A priest was getting on a bus. Somehow his shoe came off and fell into the street. Since he could not retrieve it, he took off the second one. He threw it out the window in the direction of the other one. To a puzzled looking passenger, he said, “The fellow who finds the first shoe now will have a good pair to walk about in.”
I have just returned from retreat. Hopefully I am filled with grace. But certainly I am filled with gossip from my fellow priests. They were filled with information about new assignments from our bishop. The shocker is that a certified firebrand among the brethern has been sent to a very proper and wealthy parish as pastor. The priest in question has been lining up on the side of the poor, disenfranchised, and the oppressed since he was priested a quarter of a century ago. Wherever he goes, fire follows him. He has all the scars, many of them quite glorious and even enviable, that go with such a career.
Everyone at the retreat had an opinion pro and con on the appointment. Most dared not speak them publicly since the bishop himself was present. But the one point on which all agreed is that the parish will become a different creation. Given his track record, the new man will most assuredly bring fire to the parish in question. The fox-hunting set there will never be the same again. These aristocrats may well come to feel that they are among the hunted.
But today’s Gospel tells us that fire is precisely what the Teacher brought to the earth. Therefore, can we fault a priest if he himself brings that same torch to a small corner of the Teacher’s Church? Do you really think the Christ would fault him especially since he is but following His example? Quite obviously our bishop does not fault him.
Could it be that the bishop is telling his priests, religious, and laity that it is we who are lukewarm Christians? Might he be telegraphing us the signal that what the Church needs is more people like the pastor under discussion? I believe the answer to both questions is a resounding affirmative. And this affirmation would come even though the bishop might not agree with all the tactics of the pastor in the past.
Admittedly this appointment will appear strange to those among us who, in Joseph Donder’s words, “are accustomed to depicting Jesus beautifully, with large eyes, a shapely beard, carefully dressed in soft colors, with a sweet glow all over Him.”
After all, we are living out our lives when we drink our coffee without caffeine, our milk with little or no fat, and our beer with few calories and less taste. No doubt some industrious scientist, tomorrow’s Nobel Prize laureate, is already working to develop a sizzling porterhouse steak without meat. And, if developed, we will eat it.
So, what is more natural to us than to swear allegiance to a counterfeit Jesus! This would be a Christ who gives us comfort but demands little in return. A Teacher who is always sending us pious bromides but never speaks to us about sin. A Master who is always swooping down to pick us up but who never asks His troops to carry Him.

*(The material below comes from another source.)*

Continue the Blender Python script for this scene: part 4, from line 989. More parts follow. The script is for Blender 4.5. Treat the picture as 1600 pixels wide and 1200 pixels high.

Could it be our watered down Christianity is the very element which is keeping our seminaries and convents empty? Our young people may very well feel that any resemblance between the Christ of today’s Gospel and the Christ their parish is selling is purely coincidental.
Perhaps then it is time for us to cease attempting, as James Carrol puts it so upsettingly, “to get the prophet out of our city so we can honor him. Or onto a cross so we can love him.”
“Words, words, I’m sick of words,” shouted an exasperated Eliza Doolittle of “My Fair Lady” fame about her patronizing Henry Higgins. The time for words were done. So, she sang in a piercing voice, “Show me.” Is this not what Luke’s Christ is saying to each of us in today’s powerful Gospel?
“Christians,” said Albert Camus, “should get away from abstraction and confront the bloodstained face history has taken on today.” When people are troubled, we cry to Christ, “Why aren’t you there?” He angrily replies to us, “Why aren’t you?”